■ **Goal of the exercise**
Every line of the material below should be repeated exactly.

■ **Raw data**

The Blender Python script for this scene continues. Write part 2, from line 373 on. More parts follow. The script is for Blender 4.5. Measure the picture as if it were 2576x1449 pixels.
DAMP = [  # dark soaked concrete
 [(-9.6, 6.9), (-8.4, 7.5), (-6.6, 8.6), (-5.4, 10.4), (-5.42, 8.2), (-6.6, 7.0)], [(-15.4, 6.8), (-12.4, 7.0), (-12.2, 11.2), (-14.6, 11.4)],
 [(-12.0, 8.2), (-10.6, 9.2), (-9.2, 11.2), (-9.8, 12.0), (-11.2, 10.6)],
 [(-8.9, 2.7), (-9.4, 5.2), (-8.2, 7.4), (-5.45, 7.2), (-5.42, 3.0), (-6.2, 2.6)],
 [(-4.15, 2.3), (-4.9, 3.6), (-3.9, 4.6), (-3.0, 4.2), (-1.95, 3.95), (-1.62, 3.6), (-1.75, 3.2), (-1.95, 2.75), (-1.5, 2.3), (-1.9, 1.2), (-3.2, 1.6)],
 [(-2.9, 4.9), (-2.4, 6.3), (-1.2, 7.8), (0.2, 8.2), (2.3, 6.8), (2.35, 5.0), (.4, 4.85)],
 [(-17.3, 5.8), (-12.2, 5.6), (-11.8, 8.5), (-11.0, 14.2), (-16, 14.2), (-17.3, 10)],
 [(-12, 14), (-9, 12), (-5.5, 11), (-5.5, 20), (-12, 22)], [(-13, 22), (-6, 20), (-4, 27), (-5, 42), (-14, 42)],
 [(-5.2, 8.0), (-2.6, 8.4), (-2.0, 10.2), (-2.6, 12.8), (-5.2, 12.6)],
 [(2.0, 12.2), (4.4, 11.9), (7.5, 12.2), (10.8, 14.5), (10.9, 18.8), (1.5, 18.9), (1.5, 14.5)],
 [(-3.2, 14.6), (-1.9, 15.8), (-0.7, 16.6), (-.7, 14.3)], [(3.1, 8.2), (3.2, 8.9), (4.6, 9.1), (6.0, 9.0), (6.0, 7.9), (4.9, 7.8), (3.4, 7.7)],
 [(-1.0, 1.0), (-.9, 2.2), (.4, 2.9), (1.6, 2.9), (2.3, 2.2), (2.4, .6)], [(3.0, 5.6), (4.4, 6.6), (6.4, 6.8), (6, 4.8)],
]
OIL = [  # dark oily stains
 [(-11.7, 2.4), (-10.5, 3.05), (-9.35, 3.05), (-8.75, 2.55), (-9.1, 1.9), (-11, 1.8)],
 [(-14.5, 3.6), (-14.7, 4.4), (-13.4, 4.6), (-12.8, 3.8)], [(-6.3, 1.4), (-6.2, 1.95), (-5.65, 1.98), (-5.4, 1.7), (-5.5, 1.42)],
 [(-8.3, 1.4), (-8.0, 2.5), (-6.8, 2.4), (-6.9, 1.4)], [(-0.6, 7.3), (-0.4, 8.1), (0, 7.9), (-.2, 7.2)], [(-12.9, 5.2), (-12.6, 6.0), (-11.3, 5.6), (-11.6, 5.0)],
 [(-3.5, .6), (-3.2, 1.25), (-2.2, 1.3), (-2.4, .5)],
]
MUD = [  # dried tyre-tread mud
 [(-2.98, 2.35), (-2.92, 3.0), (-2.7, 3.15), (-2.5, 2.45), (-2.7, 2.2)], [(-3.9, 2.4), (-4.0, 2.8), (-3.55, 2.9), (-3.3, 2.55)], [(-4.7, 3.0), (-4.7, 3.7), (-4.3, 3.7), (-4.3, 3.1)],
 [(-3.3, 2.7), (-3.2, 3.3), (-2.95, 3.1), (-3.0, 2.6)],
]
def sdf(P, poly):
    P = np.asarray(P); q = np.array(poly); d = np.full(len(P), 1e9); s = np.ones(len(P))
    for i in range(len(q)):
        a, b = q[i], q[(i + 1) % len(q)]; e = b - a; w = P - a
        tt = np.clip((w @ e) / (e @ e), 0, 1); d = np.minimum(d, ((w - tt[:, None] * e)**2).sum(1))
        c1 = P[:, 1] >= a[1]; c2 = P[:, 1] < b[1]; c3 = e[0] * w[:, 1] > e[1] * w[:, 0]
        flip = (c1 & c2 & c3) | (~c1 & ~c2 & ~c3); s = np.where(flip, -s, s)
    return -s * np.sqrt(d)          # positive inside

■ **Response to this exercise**
The Blender Python script for this scene continues. Write part 2, from line 373 on. More parts follow. The script is for Blender 4.5. Measure the picture as if it were 2576x1449 pixels.
DAMP = [  # dark soaked concrete
 [(-9.6, 6.9), (-8.4, 7.5), (-6.6, 8.6), (-5.4, 10.4), (-5.42, 8.2), (-6.6, 7.0)], [(-15.4, 6.8), (-12.4, 7.0), (-12.2, 11.2), (-14.6, 11.4)],
 [(-12.0, 8.2), (-10.6, 9.2), (-9.2, 11.2), (-9.8, 12.0), (-11.2, 10.6)],
 [(-8.9, 2.7), (-9.4, 5.2), (-8.2, 7.4), (-5.45, 7.2), (-5.42, 3.0), (-6.2, 2.6)],
 [(-4.15, 2.3), (-4.9, 3.6), (-3.9, 4.6), (-3.0, 4.2), (-1.95, 3.95), (-1.62, 3.6), (-1.75, 3.2), (-1.95, 2.75), (-1.5, 2.3), (-1.9, 1.2), (-3.2, 1.6)],
 [(-2.9, 4.9), (-2.4, 6.3), (-1.2, 7.8), (0.2, 8.2), (2.3, 6.8), (2.35, 5.0), (.4, 4.85)],
 [(-17.3, 5.8), (-12.2, 5.6), (-11.8, 8.5), (-11.0, 14.2), (-16, 14.2), (-17.3, 10)],
 [(-12, 14), (-9, 12), (-5.5, 11), (-5.5, 20), (-12, 22)], [(-13, 22), (-6, 20), (-4, 27), (-5, 42), (-14, 42)],
 [(-5.2, 8.0), (-2.6, 8.4), (-2.0, 10.2), (-2.6, 12.8), (-5.2, 12.6)],
 [(2.0, 12.2), (4.4, 11.9), (7.5, 12.2), (10.8, 14.5), (10.9, 18.8), (1.5, 18.9), (1.5, 14.5)],
 [(-3.2, 14.6), (-1.9, 15.8), (-0.7, 16.6), (-.7, 14.3)], [(3.1, 8.2), (3.2, 8.9), (4.6, 9.1), (6.0, 9.0), (6.0, 7.9), (4.9, 7.8), (3.4, 7.7)],
 [(-1.0, 1.0), (-.9, 2.2), (.4, 2.9), (1.6, 2.9), (2.3, 2.2), (2.4, .6)], [(3.0, 5.6), (4.4, 6.6), (6.4, 6.8), (6, 4.8)],
]
OIL = [  # dark oily stains
 [(-11.7, 2.4), (-10.5, 3.05), (-9.35, 3.05), (-8.75, 2.55), (-9.1, 1.9), (-11, 1.8)],
 [(-14.5, 3.6), (-14.7, 4.4), (-13.4, 4.6), (-12.8, 3.8)], [(-6.3, 1.4), (-6.2, 1.95), (-5.65, 1.98), (-5.4, 1.7), (-5.5, 1.42)],
 [(-8.3, 1.4), (-8.0, 2.5), (-6.8, 2.4), (-6.9, 1.4)], [(-0.6, 7.3), (-0.4, 8.1), (0, 7.9), (-.2, 7.2)], [(-12.9, 5.2), (-12.6, 6.0), (-11.3, 5.6), (-11.6, 5.0)],
 [(-3.5, .6), (-3.2, 1.25), (-2.2, 1.3), (-2.4, .5)],
]
MUD = [  # dried tyre-tread mud
 [(-2.98, 2.35), (-2.92, 3.0), (-2.7, 3.15), (-2.5, 2.45), (-2.7, 2.2)], [(-3.9, 2.4), (-4.0, 2.8), (-3.55, 2.9), (-3.3, 2.55)], [(-4.7, 3.0), (-4.7, 3.7), (-4.3, 3.7), (-4.3, 3.1)],
 [(-3.3, 2.7), (-3.2, 3.3), (-2.95, 3.1), (-3.0, 2.6)],
]
def sdf(P, poly):
    P = np.asarray(P); q = np.array(poly); d = np.full(len(P), 1e9); s = np.ones(len(P))
    for i in range(len(q)):
        a, b = q[i], q[(i + 1) % len(q)]; e = b - a; w = P - a
        tt = np.clip((w @ e) / (e @ e), 0, 1); d = np.minimum(d, ((w - tt[:, None] * e)**2).sum(1))
        c1 = P[:, 1] >= a[1]; c2 = P[:, 1] < b[1]; c3 = e[0] * w[:, 1] > e[1] * w[:, 0]
        flip = (c1 & c2 & c3) | (~c1 & ~c2 & ~c3); s = np.where(flip, -s, s)
    return -s * np.sqrt(d)          # positive inside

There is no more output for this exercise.